Nach fünf Wochen Pause bestreitet Jan Ullrich wieder Rennen – zur Vorbereitung auf die Tour de France

Jan Ullrich hat nur die Tour de France im Kopf und Frankreich sogar schon in den Beinen. Direkt vom Training auf den französischen Alpenpässen kehrt der deutsche Radstar nach mehr als fünf Wochen Wettkampfpause auf deutsche Rennstrecken zurück: Am Pfingstsamstag startet er beim Erfurter Eintages-Ereignis „Rund um die Hainleite“, am Pfingstmontag beginnt in Karlsruhe die Deutschland-Tour. „Ich melde mich zurück“, verkündet Ullrich auf seiner Homepage. Allerdings: „Nach so einer langen Rennpause sind keine Wunderdinge zu erwarten.“

Keine Wunder, aber ordentliche Form, eine gute Figur und das eine oder andere ansehnliche Ergebnis verlangen seine Fans und vor allem seine Kritiker schon, selbst wenn die Rundfahrt durch Deutschland nur der weiteren Vorbereitung auf die Tour de France dient. „Gut mitfahren und sich zeigen – das reicht“, sagt Walter Godefroot, der Chef des T-Mobile-Teams.

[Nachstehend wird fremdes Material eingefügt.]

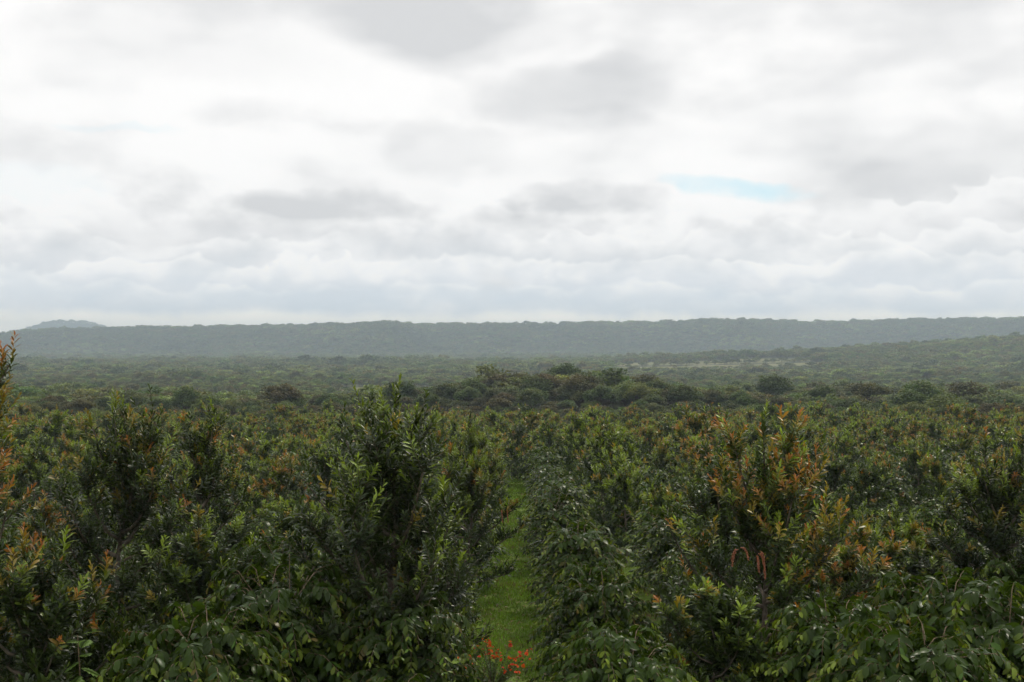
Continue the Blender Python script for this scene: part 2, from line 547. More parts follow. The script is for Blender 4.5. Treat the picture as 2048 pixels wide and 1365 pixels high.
def macadamia(H, Rr, n_limb, n_shoot, n_leaf, ln, flush_p, leaders=(), low=0.16, sides=5, twig=True, split=False):
    """wood Acc and Leaves of a macadamia; flush_p = probability of lime, gold, rust tips"""
    wood = Acc(); L = Leaves(); limb_acc = []
    lean = rng.normal(0, 0.04 * H, 2)
    tk = np.linspace(0, 1, 8)
    trunk = np.stack([lean[0] * tk + 0.03 * H * np.sin(tk * 5 + rng.uniform(0, 6)) * tk, lean[1] * tk + 0.03 * H * np.sin(tk * 4 + rng.uniform(0, 6)) * tk, H * 0.88 * tk], 1)
    wood.tube(trunk, np.interp(tk, [0, 0.15, 1], [0.018 * H, 0.013 * H, 0.0025 * H]), sides + 2)
    limbs = []
    for i in range(n_limb):
        f = (i + rng.uniform(0.1, 0.9)) / n_limb
        h0 = H * (0.13 + 0.62 * f ** 1.1)
        P0 = np.array([np.interp(h0, trunk[:, 2], trunk[:, 0]), np.interp(h0, trunk[:, 2], trunk[:, 1]), h0])
        az = i * 2.4 + rng.normal(0, 0.35)
        prof = np.interp(f, [0, 0.25, 0.6, 1], [0.85, 1.0, 0.72, 0.30])
        reach = Rr * prof * rng.uniform(0.72, 1.12)
        rise = H * np.interp(f, [0, 0.4, 1], [0.10, 0.20, 0.22]) * rng.uniform(0.7, 1.3)
        d = np.array([math.cos(az), math.sin(az), 0])
        s = np.linspace(0, 1, 5)[:, None]
        Q = P0 + d * reach * (s ** 0.85) + np.array([0, 0, 1]) * rise * (s ** 1.5)
        la = Acc() if split else wood
        la.tube(Q, np.linspace(0.0075 * H, 0.0022 * H, 5) * rng.uniform(0.8, 1.1), sides)
        limb_acc.append(la)
        limbs.append((Q, d, f))
    for (x, y, z0, z1) in leaders:       # tall spires
        s = np.linspace(0, 1, 5)[:, None]
        st = np.array([np.interp(z0, trunk[:, 2], trunk[:, 0]), np.interp(z0, trunk[:, 2], trunk[:, 1]), z0])
        Q = st + (np.array([x, y, z1]) - st) * s
        wood.tube(Q, np.linspace(0.005 * H, 0.0016 * H, 5), sides)
        for j in range(9):
            u = 0.25 + 0.75 * j / 8
            P = st + (Q[-1] - st) * u
            fl = rng.choice(4, p=(1 - sum(flush_p), *flush_p)) if j > 4 else 0
            c, k = shoot_colors(n_leaf, fl)
            az = j * 2.4
            rr = 0.22 * (1 - u) + 0.05
            P1 = P + np.array([math.cos(az) * rr, math.sin(az) * rr, 0.34])
            whorl(L, P - np.array([0, 0, 0.12]), P1, np.zeros(3), n_leaf, ln, ln * 0.29, c, k, 0.95, 0.15)
    tot = n_limb * n_shoot
    for (Q, d, f), la in zip(limbs + [(trunk[3:], np.array([0, 0, 1.0]), 1.0)] * 2, limb_acc + [wood] * 2):
        for j in range(n_shoot):
            u = (rng.uniform(0.18, 1.0) ** 0.75) * (len(Q) - 1)
            i0 = min(int(u), len(Q) - 2)
            P0 = Q[i0] + (Q[i0 + 1] - Q[i0]) * (u - i0)
            side = unit(rng.normal(0, 1, 3)) * np.array([1, 1, 0.45])
            dr = unit(d * (0.35 - 0.25 * f) + side * 0.85 + np.array([0, 0, 0.55 + 0.5 * f]))
            le = rng.uniform(0.26, 0.56) * H / 4.4 * (1.05 if u > 3 else 0.9)
            P1 = P0 + dr * le
            if P1[2] < low * H:
                P1[2] = low * H + rng.uniform(0, 0.2)
            bend = np.array([0, 0, rng.uniform(0.05, 0.22) * le])
            outer = np.hypot(P1[0], P1[1]) / Rr + P1[2] / H
            pf = np.array(flush_p) * np.clip((outer - 0.55) * 1.5, 0.1, 1.4) * np.clip((P1[2] / H - 0.42) * 2.8, 0.06, 1.6)
            pf = pf / max(1.0, pf.sum() * 1.001)
            fl = rng.choice(4, p=(1 - pf.sum(), *pf))
            c, k = shoot_colors(n_leaf, fl)
            pts = whorl(L, P0, P1, bend, n_leaf, ln, ln * 0.29, c, k, 1.0, 0.10)
            if twig:
                la.tube(pts[[0, n_leaf // 2, -1]], (0.006, 0.0045, 0.002), 3)
    if split:
        return wood, L.done(), limb_acc
    return wood, L.done()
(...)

Sorgen wegen der fehlenden Rennen nach Ullrichs Aufgabe beim Klassiker „Flèche Wallone“ und des Rückstandes macht sich der Belgier nicht – sagt er wenigstens. „Jan konzentriert sich nur auf das eine Ziel – die Tour. Damit kann ich leben. Es ist seine Verantwortung. Da muss man auch Vertrauen zu ihm haben.“ Nun hatte auch Lance Armstrong im Vergleich zu den vergangenen Jahren ein sparsames Frühjahrsprogramm in Europa, hat aber immerhin mit vier Siegen aufhorchen lassen. Jan Ullrich nimmt es gelassen: „Ich schaue nicht auf Lance. Ich mache mein Ding.“

Schließlich hat der Tour-Sieger von 1997 und fünfmalige Tour-Zweite nach dem Verzicht auf die Klassiker Lüttich–Bastogne–Lüttich und Henninger Turm nicht zu Hause in der Schweiz bei Freundin und Tochter auf der faulen Haut gelegen. Im Gegenteil. Erstmals hat der 30-Jährige intensiv auf Tour-Terrain trainiert, auf der Zeitfahrstrecke in Besançon und den Passagen der Alpen, fast eine Woche lang bis einschließlich vergangenen Mittwoch. Am Sonntag stand der Alpe-d’Huez-Test, das Bergzeitfahren, auf seinem Trainingsprogramm.

Gleich zweimal kletterte Ullrich die 13,8 Kilometer hinauf. Nicht mit letztem Einsatz, aber mit forschem Tritt. Zwar kennt er die 7,9-Prozent-Steigung mit den 21 Spitzkehren von den Tour-Etappen der vergangenen Jahre zur Genüge. Aber ohne die Zuschauermassen seien die Schwierigkeiten viel besser einzuschätzen, sagt er. Erst jetzt hat Jan Ullrich gespürt, wie schwer tatsächlich etwa die ersten vier Kilometer sind. Eine wichtige Erkenntnis für den einsamen Kampf gegen die Uhr.

„Die Fahrten in den französischen Alpen dienten dem Training und der Erkundung“, sagt Sportdirektor Mario Kummer. Mit dem Zustand seines Kapitäns ist er jedenfalls zufrieden: „Jan hat viel getan.“ Ullrichs persönlicher Berater und Begleiter Rudy Pevenage, der beim ganzen Trainingsblock im Mai dabei war, findet: „Jan sieht viel besser aus als noch vor einem Monat.“ Er habe kein übermäßiges Übergewicht mehr. Mit von der Alpenpartie waren die Team-Kameraden Alexander Winokurow, Cadel Evans, Matthias Kessler und Tobias Steinhauser.

Die 1100 Kilometer lange Deutschland-Tour mit einem Abstecher über den Arlberg-Pass nach Österreich beginnt mit einem Zeitfahren über 23,7 Kilometer. Da zumindest darf man Ullrich, den zweimaligen Weltmeister dieser Disziplin, zwar nicht gleich als Sieger, aber zumindest weit vorne erwarten. Trotz namhafter Ausländer wie Paolo Bettini, Oscar Freire und Peter van Petegem ist die sieben Tage dauernde Deutschland-Tour in erster Linie eine Tour der Deutschen. Das Prestigeduell T-Mobile gegen Gerolsteiner, die beide in Bestbesetzung antreten, sowie der CSC-Kapitän Jens Voigt könnten etwas von all der Aufmerksamkeit für Jan Ullrich auf sich lenken.